El Museo de las Ciencias Príncipe Felipe (imagino que en breve actualizarán el nombre) es el punto final del paseo. Y, sinceramente, lo único justificado de todo este megalómano proyecto. Tanto el planteamiento como el desarrollo me parece muy bien ejectuado. Pero podría haberse construido en cualquier otro lugar de la ciudad o al menos no formar parte de esta rave del sobrecoste. No es cuestión de estar a favor, o en contra, de la CAC, sino de exigir responsabilidades a la hora de gastar el dinero público. Y de si se hace, al menos llenarlo de contenidos suficientes para rentabilizarlo (y no hablo, únicamente, en término económicos). Es curioso porque mi percepción hacia el Museo es compartida por los visitantes. Es el único lugar donde hay cierta aglomeración y colas. Cierto es que rechina que en la tienda del mismo, los libros ocupen (se supone que es un lugar de divulgación científica) apenas un 10% del total frente a la aplastante mayoría del souvenir. O que los escasos (también podrían aumentar) experimentos de acceso libre estén desgastados, cuando no incompletos. A pesar de ello, el balance es positivo.

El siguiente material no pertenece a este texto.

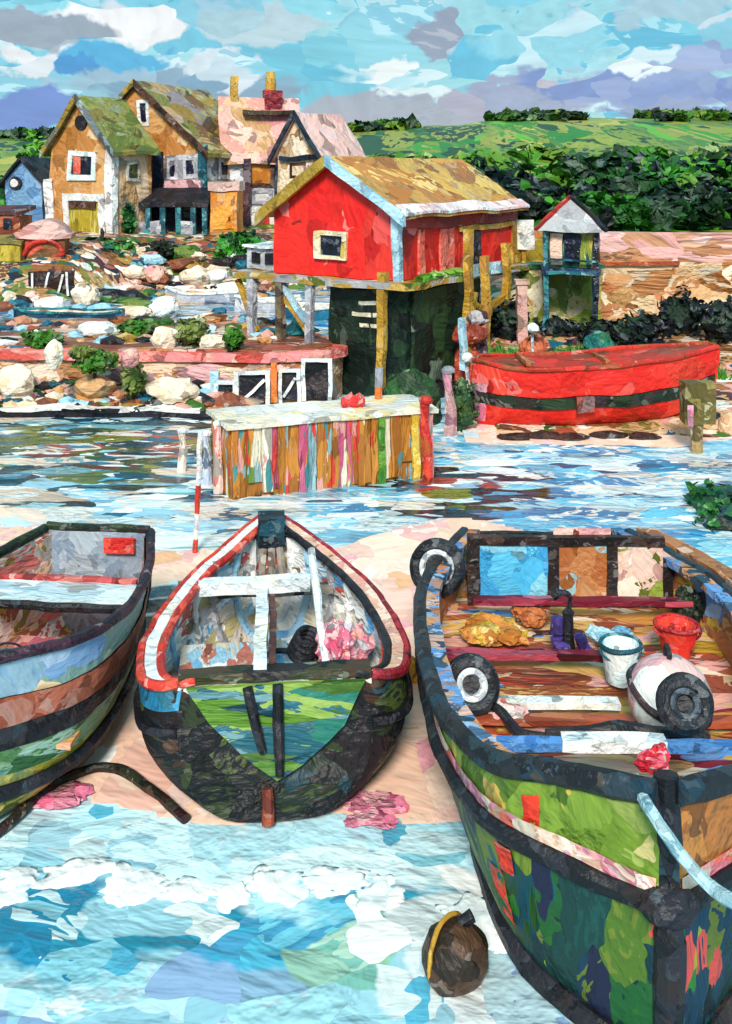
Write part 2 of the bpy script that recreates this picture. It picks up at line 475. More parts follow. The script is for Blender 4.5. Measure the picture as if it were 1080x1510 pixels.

Salgo con la sensación de haber cumplido mi objetivo. Para ello, me he tenido que morder, alguna que otra vez, la lengua. Veo a lo lejos al hombre empeñado en fotografiar cada palmo del recinto. Sigue con su infinita labor. Me apiado de sus amigos y familiares y me sorprendo pensando excusas en nombre de ellos para no quedar a ver las dichosas fotitos. Me alejo y una vez más cuando veo toda la CAC en su conjunto, creo percibir monumentos con formas de dinousarios, adormecidos y que en cualquier momento se van a despertar y a echar a andar. Sin quererlo, son como una metáfora de Valencia. Pronuncio el nombre de la ciudad en alto y me doy cuenta que no he comprado ningún recuerdo. Fracaso en mi intención de hacerme pasar por el Faroni del turismo tradicional. Se descubre mi impostura. Otra metáfora para la colección.